また、雨の日はヘアスタイルがまとまりにくくなるので、訪問先に声をかける前にチェックして、簡単に整え直すといいでしょう。
靴下やストッキングの予備を用意しよう
茶席に招かれた場合は、替えの足袋を用意していき、席に入る直前に、真っ白な足袋に履き替えるものです。
訪問する場合はこの心得を思い出し、履き替えるまではしなくても、靴下に汚れがないかどうか、チェックしておきましょう。女性の場合はストッキングは伝線しやすいので、予備を用意していくか、汚れや伝線に気づいたらコンビニ、駅の売店などで求め、問先に向かう前に駅のトイレなどで履き替えるようにします。
靴の汚れに注意する
玄関で靴を脱ぐと、意外と靴の汚れや傷みが目立ちます。とくに注意したいのは中敷き。靴を磨くときには、中敷きもクリーナーできれいに拭いておきます。
中敷きは靴屋さんや100円均一店でも販売しています。クリーナーで拭いてもきれいにならない場合は、中敷きを新しいものに替えておくといいでしょう。
脱いだ靴はひざまずいてきちんと揃えるほうがいい
脱いだ靴の靴先を外に向けて揃えて置くのは、常識として知られていますが、このとき、最初から後ろ向きにあがるのは見た目が悪く非常識。相手にお尻を向けることになってしまうからです。
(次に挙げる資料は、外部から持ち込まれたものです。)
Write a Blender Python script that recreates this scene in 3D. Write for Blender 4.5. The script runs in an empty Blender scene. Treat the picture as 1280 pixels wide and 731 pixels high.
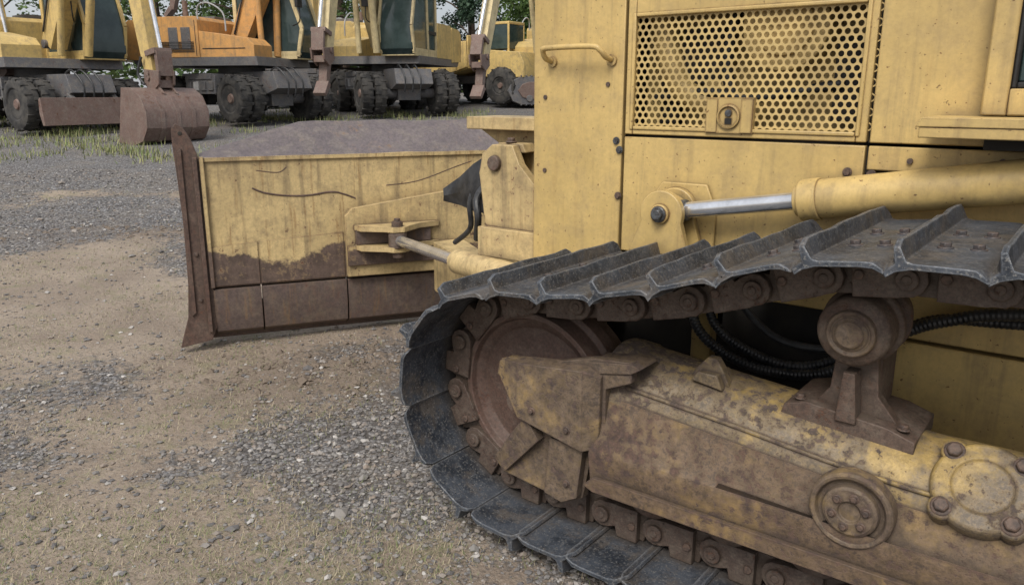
import bpy, bmesh, math, random
import numpy as np
from mathutils import Vector, Matrix, noise
random.seed(7); np.random.seed(7)
S=bpy.context.scene
S.view_settings.view_transform='Standard'
S.view_settings.look='None'
S.view_settings.exposure=0
rad=math.radians

# ------------------------------------------------------------------ node helpers
class NT:
    def __init__(s,name):
        s.m=bpy.data.materials.new(name); s.m.use_nodes=True
        s.t=s.m.node_tree; s.t.nodes.clear()
        s.out=s.t.nodes.new('ShaderNodeOutputMaterial')
        s.b=s.t.nodes.new('ShaderNodeBsdfPrincipled')
        s.t.links.new(s.b.outputs[0],s.out.inputs[0])
        s.tc=s.t.nodes.new('ShaderNodeTexCoord').outputs['Object']
    def n(s,k,**p):
        x=s.t.nodes.new(k)
        for a,b in p.items(): setattr(x,a,b)
        return x
    def l(s,a,b): s.t.links.new(a,b)
    def setin(s,inp,v):
        if isinstance(v,bpy.types.NodeSocket): s.l(v,inp)
        elif isinstance(v,(tuple,list)): inp.default_value=(*v,1) if len(v)==3 and len(inp.default_value)==4 else v
        else: inp.default_value=v
    def noise(s,scale,detail=4,rough=.55,vec=None,dist=0):
        x=s.n('ShaderNodeTexNoise'); x.inputs['Scale'].default_value=scale
        x.inputs['Detail'].default_value=detail; x.inputs['Roughness'].default_value=rough
        x.inputs['Distortion'].default_value=dist
        s.l(vec if vec else s.tc,x.inputs['Vector']); return x.outputs['Fac']
    def vor(s,scale,out='Distance',vec=None,feature='F1'):
        x=s.n('ShaderNodeTexVoronoi',feature=feature); x.inputs['Scale'].default_value=scale
        s.l(vec if vec else s.tc,x.inputs['Vector']); return x.outputs[out]
    def mapv(s,sc,vec=None):
        x=s.n('ShaderNodeMapping'); x.inputs['Scale'].default_value=sc
        s.l(vec if vec else s.tc,x.inputs['Vector']); return x.outputs[0]
    def math(s,op,a,b=0.,c=0.,clamp=False):
        x=s.n('ShaderNodeMath',operation=op,use_clamp=clamp)
        for i,v in enumerate((a,b,c)): s.setin(x.inputs[i],v)
        return x.outputs[0]
    def step(s,v,lo,hi,a=0.,b=1.):
        x=s.n('ShaderNodeMapRange',interpolation_type='SMOOTHSTEP')
        for i,k in enumerate((v,lo,hi,a,b)): s.setin(x.inputs[i],k)
        return x.outputs[0]
    def mix(s,f,a,b,blend='MIX'):
        x=s.n('ShaderNodeMix',data_type='RGBA',blend_type=blend)
        s.setin(x.inputs[0],f); s.setin(x.inputs[6],a); s.setin(x.inputs[7],b)
        return x.outputs[2]
    def bump(s,h,strength=.3,dist=.01):
        x=s.n('ShaderNodeBump'); x.inputs['Strength'].default_value=strength
        x.inputs['Distance'].default_value=dist; s.l(h,x.inputs['Height'])
        s.l(x.outputs[0],s.b.inputs['Normal'])
    def edge(s,radius=.012):
        bv=s.n('ShaderNodeBevel',samples=3); bv.inputs[0].default_value=radius
        g=s.n('ShaderNodeNewGeometry')
        d=s.n('ShaderNodeVectorMath',operation='DOT_PRODUCT')
        s.l(bv.outputs[0],d.inputs[0]); s.l(g.outputs['Normal'],d.inputs[1])
        return s.math('SUBTRACT',1.,d.outputs['Value'],clamp=True)
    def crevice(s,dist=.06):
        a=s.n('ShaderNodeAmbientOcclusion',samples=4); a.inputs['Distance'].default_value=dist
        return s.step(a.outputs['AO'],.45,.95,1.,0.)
    def fin(s,col=None,rough=None,metal=None):
        if col is not None: s.setin(s.b.inputs['Base Color'],col)
        if rough is not None: s.setin(s.b.inputs['Roughness'],rough)
        if metal is not None: s.setin(s.b.inputs['Metallic'],metal)
        return s.m

def dk(c,k): return tuple(x*k for x in c)
R1=(.15,.058,.026); R2=(.05,.028,.022)
def worn(name,col,thr=.64,r1=R1,r2=R2,dirt=.4,dcol=(.17,.125,.08),rough=.45,sc=1.,edge=.3,streak=.3,zst=None,bump=.25,chips=.5,er=.012,fw=.45,sw=.035,film=None,xg=0.,rstreak=0.,mott=.3,ao=.6):
    k=NT(name)
    v=k.noise(2.3*sc,4,.6)
    c=k.mix(k.step(v,.35,.65),col,dk(col,.82))
    v2=k.noise(11*sc,6,.7)
    c=k.mix(k.math('MULTIPLY',k.step(v2,.42,.75),dirt),c,dcol)
    if streak>0:
        st=k.noise(1.,5,.65,vec=k.mapv((16*sc,16*sc,1.1*sc)))
        c=k.mix(k.math('MULTIPLY',k.step(st,.50,.70),streak),c,dk(dcol,.75))
    if rstreak>0:
        st2=k.noise(1.,5,.7,vec=k.mapv((27*sc,27*sc,1.9*sc)))
        c=k.mix(k.math('MULTIPLY',k.step(st2,.54,.66),rstreak),c,(.27,.15,.055))
    a=k.noise(3.6*sc,7,.70,dist=.4); b=k.noise(24*sc,6,.74)
    sp=None
    if zst or xg:
        sp=k.n('ShaderNodeSeparateXYZ'); k.l(k.tc,sp.inputs[0])
    gx=k.step(sp.outputs[0],-1.35,-.15,xg,0.) if xg else None
    if film:
        fm=k.math('ADD',k.math('MULTIPLY',k.noise(2.4*sc,7,.72),.7),k.math('MULTIPLY',b,.3))
        if gx is not None: fm=k.math('ADD',fm,gx)
        fmk=k.math('MULTIPLY',k.step(fm,film[0],film[0]+film[1]),film[3])
        c=k.mix(fmk,c,k.mix(k.step(k.noise(17*sc,6,.75),.35,.65),film[2],dk(film[2],.55)))
    if zst:
        zz=k.math('ADD',sp.outputs[2],k.math('MULTIPLY',k.math('SUBTRACT',k.noise(1.7,6,.62),.5),.55))
        zz=k.math('ADD',zz,k.math('MULTIPLY',k.math('SUBTRACT',b,.5),.08))
        mz=k.step(zz,zst[0],zst[0]+.035,1.,0.)
        c=k.mix(k.math('MULTIPLY',mz,.95),c,k.mix(k.step(v2,.35,.65),zst[1],dk(zst[1],.6)))
    f=k.math('ADD',k.math('MULTIPLY',a,1-fw),k.math('MULTIPLY',b,fw))
    if gx is not None: f=k.math('ADD',f,k.math('MULTIPLY',gx,.6))
    if edge>0:
        e=k.edge(er); f=k.math('ADD',f,k.math('MULTIPLY',k.math('MINIMUM',e,.5),edge*1.6))
    m=k.step(f,thr,thr+sw)
    if chips>0:
        ch=k.step(k.noise(70*sc,4,.6),.66,.70)
        m=k.math('MAXIMUM',m,k.math('MULTIPLY',ch,chips))
    rc=k.mix(k.step(k.noise(30*sc,5,.7),.35,.65),r1,r2)
    halo=k.step(f,thr-.07,thr)
    c=k.mix(k.math('MULTIPLY',halo,.35),c,k.mix(.5,col,r1))
    c=k.mix(m,c,rc)
    if mott>0:
        mt=k.step(k.noise(48*sc,5,.8),.34,.66,1.-mott,1.+mott*.35)
        cx=k.n('ShaderNodeCombineColor'); 
        for q in range(3): k.l(mt,cx.inputs[q])
        c=k.mix(1.,c,cx.outputs[0],'MULTIPLY')
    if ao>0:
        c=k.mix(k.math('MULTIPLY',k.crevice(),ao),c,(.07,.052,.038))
    r=k.math('ADD',k.math('MULTIPLY',m,.85-rough),k.math('ADD',rough,k.math('MULTIPLY',v2,.25)),clamp=True)
    h=k.math('ADD',k.math('MULTIPLY',m,-.5),k.math('MULTIPLY',k.noise(55*sc,5,.7),.5))
    k.bump(h,bump,.006)
    return k.fin(c,r,0.)

YEL=(.62,.445,.17); PALE=(.64,.485,.235)
M={}
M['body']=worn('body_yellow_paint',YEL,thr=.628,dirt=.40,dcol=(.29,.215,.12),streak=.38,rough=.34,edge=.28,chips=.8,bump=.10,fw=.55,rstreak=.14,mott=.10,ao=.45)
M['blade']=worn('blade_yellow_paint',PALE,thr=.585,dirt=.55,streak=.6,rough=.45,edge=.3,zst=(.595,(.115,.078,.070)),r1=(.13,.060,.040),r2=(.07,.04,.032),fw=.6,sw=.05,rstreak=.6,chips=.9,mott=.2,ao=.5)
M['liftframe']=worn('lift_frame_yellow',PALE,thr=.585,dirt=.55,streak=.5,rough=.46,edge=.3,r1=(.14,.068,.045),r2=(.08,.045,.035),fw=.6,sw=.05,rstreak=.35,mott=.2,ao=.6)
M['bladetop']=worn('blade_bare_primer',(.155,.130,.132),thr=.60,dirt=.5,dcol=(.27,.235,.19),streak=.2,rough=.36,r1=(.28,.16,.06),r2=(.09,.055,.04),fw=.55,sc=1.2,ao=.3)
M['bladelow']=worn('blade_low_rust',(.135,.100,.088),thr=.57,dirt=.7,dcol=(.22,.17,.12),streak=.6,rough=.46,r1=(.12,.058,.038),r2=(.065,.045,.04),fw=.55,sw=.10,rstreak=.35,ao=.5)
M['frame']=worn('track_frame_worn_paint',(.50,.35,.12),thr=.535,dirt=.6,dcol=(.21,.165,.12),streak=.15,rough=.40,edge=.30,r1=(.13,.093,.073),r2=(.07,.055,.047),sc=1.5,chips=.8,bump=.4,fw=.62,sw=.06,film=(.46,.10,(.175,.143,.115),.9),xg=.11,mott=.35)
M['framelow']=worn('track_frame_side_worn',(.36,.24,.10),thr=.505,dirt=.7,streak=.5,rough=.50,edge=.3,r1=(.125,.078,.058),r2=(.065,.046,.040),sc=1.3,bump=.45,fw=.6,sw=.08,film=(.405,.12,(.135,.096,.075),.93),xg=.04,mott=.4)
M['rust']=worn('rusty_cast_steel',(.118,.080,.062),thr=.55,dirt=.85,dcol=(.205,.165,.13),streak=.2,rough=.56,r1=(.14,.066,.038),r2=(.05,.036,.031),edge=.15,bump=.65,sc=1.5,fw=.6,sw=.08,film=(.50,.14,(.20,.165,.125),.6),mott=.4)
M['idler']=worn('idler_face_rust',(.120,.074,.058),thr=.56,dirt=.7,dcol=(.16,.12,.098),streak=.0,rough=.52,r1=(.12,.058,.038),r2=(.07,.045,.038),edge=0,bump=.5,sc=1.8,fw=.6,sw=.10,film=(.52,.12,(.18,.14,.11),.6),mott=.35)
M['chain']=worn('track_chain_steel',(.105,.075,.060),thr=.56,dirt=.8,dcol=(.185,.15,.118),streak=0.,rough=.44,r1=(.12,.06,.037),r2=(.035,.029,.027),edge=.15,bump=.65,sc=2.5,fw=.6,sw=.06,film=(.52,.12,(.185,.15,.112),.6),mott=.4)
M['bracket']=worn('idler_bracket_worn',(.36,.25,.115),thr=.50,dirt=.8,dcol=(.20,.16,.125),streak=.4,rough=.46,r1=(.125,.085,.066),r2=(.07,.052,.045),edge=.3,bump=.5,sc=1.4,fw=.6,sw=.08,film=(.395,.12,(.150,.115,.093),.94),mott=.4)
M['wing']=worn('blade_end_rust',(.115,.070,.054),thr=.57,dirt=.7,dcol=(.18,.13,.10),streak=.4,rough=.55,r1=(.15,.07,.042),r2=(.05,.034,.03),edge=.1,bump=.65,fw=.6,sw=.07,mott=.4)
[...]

そして、家の中に向いた姿勢のままで、あがります。このとき、靴先を揃えるようにしてあがるときれいです。それからすぐに、体を斜めに向き変えてひざをついて、靴の向きを変えると上品です。立ったまま、向きを変えてはいけません。
「どうぞ、そのままで」という言葉には、甘えてもよい
訪問先に何人かでおじゃました場合、一人一人が靴を揃えていると後の人があがれないということがあります。その時に「どうぞ、そのままで」などと声をかけられたら、「恐れいります。それでは」などといい、早く次の人があがれるよう、場所をあけたほうが気がきいています。
マナーとは、ただ守るためにあるものではなく、あくまでも、その場がスムーズに、感じよく進むように配慮することです。臨機応変にふるまうことも大事なのです。
玄関やリビングのしつらえをさりげなく誉める
訪問先の相手が、こちらの好きな花を玄関などに飾り、リビングには、こちらの好きな音楽を低めに流しておく、という心づかいに長けた人がおられます。
そんな配慮に気がつかないのは失礼です。玄関やリビングをさりげなく見渡し、気がついたことがあったら、「ミニバラは私の大好きな花なんですよ。」などとお礼を述べましょう。
だからといって、玄関やリビングをキョロキョロ見回すのは失礼です。置物など、近寄って見たい場合は、「素敵ですね。拝見してもよろしいですか」と、ひと言断ってから近づくようにします。調度品や本棚の本も、勝手に触ってはいけません。「手に取ってもよろしいですか」のひと言を忘れずに。庭やベランダに勝手に出るのも、やめましょう。